REQUIRED TASK: Your answer should be only a number: how many lines include the word "script".

PROVIDED DATA:

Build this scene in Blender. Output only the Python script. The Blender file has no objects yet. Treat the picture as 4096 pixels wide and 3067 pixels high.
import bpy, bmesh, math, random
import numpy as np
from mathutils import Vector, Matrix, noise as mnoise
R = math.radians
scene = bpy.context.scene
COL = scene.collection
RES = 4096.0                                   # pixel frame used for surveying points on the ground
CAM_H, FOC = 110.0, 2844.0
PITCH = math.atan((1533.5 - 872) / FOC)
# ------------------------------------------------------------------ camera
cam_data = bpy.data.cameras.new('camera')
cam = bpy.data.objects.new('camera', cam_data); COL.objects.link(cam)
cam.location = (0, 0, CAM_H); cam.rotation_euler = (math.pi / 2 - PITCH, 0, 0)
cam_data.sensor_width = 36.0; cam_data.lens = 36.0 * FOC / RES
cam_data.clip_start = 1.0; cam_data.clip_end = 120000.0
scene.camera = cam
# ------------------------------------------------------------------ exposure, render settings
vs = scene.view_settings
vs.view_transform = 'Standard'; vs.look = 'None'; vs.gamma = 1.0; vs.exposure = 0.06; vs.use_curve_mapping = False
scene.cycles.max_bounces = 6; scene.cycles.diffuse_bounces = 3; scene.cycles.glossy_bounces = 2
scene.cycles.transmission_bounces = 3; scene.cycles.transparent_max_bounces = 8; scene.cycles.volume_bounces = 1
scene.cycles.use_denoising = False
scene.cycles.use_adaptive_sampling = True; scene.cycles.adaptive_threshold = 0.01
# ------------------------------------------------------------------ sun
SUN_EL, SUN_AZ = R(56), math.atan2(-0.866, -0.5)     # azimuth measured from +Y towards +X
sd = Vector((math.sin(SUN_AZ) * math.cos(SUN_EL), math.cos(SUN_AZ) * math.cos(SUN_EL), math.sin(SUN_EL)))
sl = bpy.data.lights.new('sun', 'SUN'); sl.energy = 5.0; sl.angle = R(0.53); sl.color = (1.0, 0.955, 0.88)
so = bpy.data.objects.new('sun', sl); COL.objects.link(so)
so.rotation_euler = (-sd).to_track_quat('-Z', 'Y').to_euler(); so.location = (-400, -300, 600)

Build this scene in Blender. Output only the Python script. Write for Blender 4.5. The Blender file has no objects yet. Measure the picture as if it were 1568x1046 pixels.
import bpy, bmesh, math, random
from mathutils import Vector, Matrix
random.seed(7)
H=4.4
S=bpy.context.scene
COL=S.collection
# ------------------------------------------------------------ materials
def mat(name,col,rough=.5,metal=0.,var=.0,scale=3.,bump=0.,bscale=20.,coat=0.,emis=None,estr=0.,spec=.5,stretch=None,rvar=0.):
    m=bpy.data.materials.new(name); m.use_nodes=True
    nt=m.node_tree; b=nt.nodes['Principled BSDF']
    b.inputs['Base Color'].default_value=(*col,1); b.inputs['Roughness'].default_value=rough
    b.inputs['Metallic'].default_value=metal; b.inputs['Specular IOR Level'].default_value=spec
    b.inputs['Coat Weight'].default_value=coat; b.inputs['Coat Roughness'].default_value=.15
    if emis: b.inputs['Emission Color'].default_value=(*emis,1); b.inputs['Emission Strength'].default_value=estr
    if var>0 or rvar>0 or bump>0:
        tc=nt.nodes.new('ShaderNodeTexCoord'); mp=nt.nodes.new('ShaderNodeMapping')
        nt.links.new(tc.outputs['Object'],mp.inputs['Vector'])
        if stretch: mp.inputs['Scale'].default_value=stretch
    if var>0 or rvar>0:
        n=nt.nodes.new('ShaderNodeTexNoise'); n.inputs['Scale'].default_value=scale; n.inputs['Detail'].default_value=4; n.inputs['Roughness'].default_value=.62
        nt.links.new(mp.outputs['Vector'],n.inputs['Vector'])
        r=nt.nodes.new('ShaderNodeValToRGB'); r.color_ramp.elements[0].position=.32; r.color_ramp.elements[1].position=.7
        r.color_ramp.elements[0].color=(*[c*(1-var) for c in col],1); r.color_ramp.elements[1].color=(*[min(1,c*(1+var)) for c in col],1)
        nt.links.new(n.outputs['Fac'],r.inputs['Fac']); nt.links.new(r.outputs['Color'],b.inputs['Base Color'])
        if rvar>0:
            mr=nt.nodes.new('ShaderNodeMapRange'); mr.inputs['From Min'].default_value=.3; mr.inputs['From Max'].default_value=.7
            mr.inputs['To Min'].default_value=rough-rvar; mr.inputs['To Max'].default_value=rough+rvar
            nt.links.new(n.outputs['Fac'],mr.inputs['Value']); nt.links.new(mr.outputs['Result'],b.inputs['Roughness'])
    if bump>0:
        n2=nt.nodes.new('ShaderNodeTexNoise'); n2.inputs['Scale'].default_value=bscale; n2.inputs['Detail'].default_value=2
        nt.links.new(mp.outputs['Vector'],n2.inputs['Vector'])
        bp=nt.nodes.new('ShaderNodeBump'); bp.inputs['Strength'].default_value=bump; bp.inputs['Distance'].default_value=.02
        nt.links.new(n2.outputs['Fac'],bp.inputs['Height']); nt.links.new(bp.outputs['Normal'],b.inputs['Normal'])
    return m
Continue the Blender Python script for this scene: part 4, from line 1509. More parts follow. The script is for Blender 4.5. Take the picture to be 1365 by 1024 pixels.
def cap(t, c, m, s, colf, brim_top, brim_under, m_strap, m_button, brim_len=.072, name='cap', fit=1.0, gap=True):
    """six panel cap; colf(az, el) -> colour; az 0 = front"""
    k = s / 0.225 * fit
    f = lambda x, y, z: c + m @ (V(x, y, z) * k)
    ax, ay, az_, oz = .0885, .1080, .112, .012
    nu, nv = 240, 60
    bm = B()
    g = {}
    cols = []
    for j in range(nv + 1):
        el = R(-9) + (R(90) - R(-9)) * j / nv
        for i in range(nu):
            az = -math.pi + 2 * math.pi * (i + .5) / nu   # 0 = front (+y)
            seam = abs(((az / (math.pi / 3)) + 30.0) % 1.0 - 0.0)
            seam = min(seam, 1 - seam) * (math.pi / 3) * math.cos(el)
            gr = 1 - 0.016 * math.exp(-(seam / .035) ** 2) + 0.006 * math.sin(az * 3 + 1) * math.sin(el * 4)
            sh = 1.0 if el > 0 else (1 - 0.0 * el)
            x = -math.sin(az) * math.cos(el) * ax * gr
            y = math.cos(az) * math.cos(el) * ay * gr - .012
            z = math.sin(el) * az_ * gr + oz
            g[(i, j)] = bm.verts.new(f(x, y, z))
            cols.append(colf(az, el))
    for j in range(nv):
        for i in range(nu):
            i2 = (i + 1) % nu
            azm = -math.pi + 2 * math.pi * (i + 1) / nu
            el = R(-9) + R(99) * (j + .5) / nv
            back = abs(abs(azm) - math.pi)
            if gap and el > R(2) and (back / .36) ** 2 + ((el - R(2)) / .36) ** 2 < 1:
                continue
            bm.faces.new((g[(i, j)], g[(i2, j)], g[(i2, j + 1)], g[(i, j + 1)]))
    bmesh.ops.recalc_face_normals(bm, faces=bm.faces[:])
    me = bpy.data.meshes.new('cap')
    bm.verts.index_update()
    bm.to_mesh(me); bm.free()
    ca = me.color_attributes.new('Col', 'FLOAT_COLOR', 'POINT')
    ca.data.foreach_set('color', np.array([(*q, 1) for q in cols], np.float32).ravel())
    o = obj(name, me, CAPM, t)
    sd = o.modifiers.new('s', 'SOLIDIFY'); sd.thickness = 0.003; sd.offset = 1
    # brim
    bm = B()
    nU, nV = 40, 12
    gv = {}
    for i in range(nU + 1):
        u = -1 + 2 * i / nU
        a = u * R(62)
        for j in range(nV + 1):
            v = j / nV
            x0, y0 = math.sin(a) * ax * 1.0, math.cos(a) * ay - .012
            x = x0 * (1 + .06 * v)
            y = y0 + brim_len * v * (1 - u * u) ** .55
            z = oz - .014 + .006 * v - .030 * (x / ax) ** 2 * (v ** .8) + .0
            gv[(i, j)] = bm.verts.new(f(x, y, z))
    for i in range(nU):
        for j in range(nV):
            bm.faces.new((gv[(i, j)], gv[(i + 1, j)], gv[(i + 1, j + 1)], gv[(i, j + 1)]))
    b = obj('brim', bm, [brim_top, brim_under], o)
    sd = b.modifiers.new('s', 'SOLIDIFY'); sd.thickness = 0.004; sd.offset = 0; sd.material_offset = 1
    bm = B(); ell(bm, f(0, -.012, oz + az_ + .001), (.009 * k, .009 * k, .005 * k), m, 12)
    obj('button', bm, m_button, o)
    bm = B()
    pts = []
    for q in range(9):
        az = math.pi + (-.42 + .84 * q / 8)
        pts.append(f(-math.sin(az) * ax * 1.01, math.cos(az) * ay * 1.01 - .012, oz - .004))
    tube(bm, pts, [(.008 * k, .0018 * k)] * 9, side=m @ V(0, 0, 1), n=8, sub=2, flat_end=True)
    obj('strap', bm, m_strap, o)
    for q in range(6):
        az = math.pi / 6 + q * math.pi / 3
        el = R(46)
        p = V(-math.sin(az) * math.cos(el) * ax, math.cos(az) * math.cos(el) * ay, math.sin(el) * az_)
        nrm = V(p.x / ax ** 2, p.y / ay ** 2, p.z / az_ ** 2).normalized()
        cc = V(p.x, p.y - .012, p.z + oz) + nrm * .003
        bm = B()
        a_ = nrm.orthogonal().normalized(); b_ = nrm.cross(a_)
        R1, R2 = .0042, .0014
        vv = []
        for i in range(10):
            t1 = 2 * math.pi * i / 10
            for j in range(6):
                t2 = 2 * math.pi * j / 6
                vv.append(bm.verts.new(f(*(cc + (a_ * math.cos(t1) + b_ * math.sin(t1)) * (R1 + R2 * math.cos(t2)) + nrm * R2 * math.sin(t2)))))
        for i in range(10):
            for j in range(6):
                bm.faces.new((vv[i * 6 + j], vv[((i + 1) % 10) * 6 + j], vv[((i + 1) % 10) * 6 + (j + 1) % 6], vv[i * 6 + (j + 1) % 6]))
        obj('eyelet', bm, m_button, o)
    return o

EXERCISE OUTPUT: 3